3. Créer un Fonds d’investissement pour l’agriculture urbaine, appuyé par la coopération, la RSE, les associations et les banques de développement.
4. Adopter, dans les codes de l’urbanisme et de la construction, une partie relative à l’agriculture urbaine et définissant statuts, règles, incitations et protections pour les acteurs du secteur.
5. Mobiliser les bâtiments publics (écoles, hôpitaux, mairies, ministères) pour expérimenter les cours et toits cultivés.
6. Lancer une “Charte Dakar Ville Verte et Nourricière”, assortie d’un label pour encourager les initiatives citoyennes, scolaires et entrepreneuriales locales.
7. Mettre en place une gouvernance multi-acteurs : collectivités, État, société civile, universités, jeunes, femmes et diaspora au service de cette politique innovante.

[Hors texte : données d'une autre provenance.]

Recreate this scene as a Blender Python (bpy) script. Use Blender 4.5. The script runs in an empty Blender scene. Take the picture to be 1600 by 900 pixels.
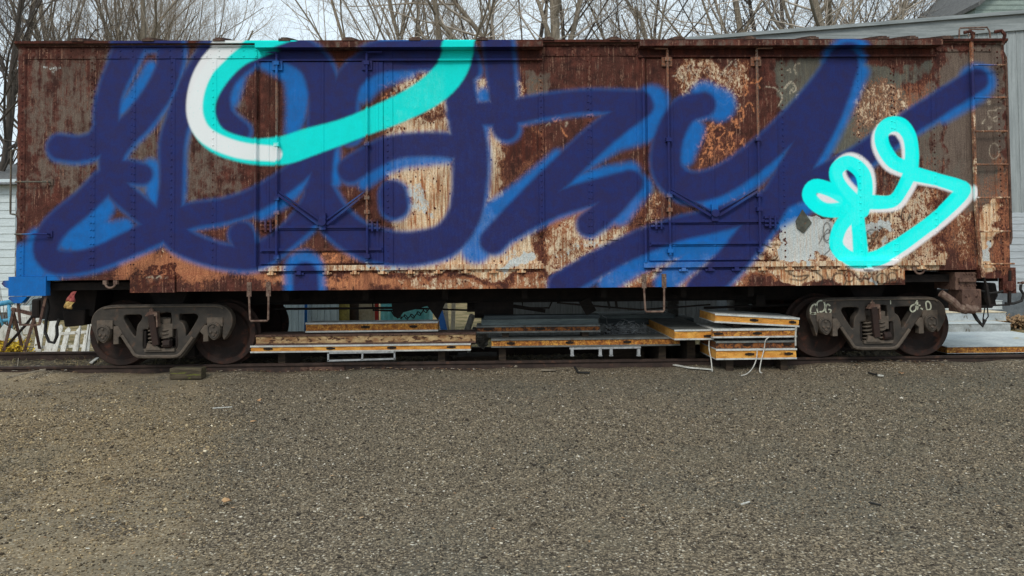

8. Déployer une “armée” verte d’agriculteurs urbains volontaires – citoyens, élèves, prisonniers, retraités, jeunes en quête d’insertion – qui cultiveraient la ville au nom de l’intérêt général.
9. Travailler sur toute la chaîne de valeur, depuis les circuits courts, de commercialisation et la transformation artisanale ou semi-industrielle des produits.
IV. Un appel à l’action collective : pour que Dakar se nourrisse elle-même, dignement et durablement
Dakar peut devenir un modèle de résilience urbaine en Afrique. Pas seulement une ville moderne, mais une ville nourricière. Pas seulement une capitale administrative, mais une cité cultivée, vivante, verte et écologique.
Ce combat pour l’agriculture urbaine est un combat pour la dignité, pour la justice sociale, pour l’autonomie collective. Il est aussi culturel et identitaire : renouer avec la terre, avec les savoirs paysans, avec les pratiques autochtones tout en innovant.
Oui, il ne s’agit pas seulement d’agriculture. Il s’agit aussi d’éducation, de santé publique, d’écologie, de jeunesse, de transports (avec les circuits courts), d’économie locale, etc.
Et si le XXIe siècle voyait émerger non pas des villes toujours plus verticales, mais des villes plus fertiles ? Et si la révolution verte partait des toits et interstices de Dakar ? Et si, dès aujourd’hui, nous semions les graines du changement ?
Le moment est venu :
Cultivons Dakar ! Nourrissons notre avenir ! Ensemble.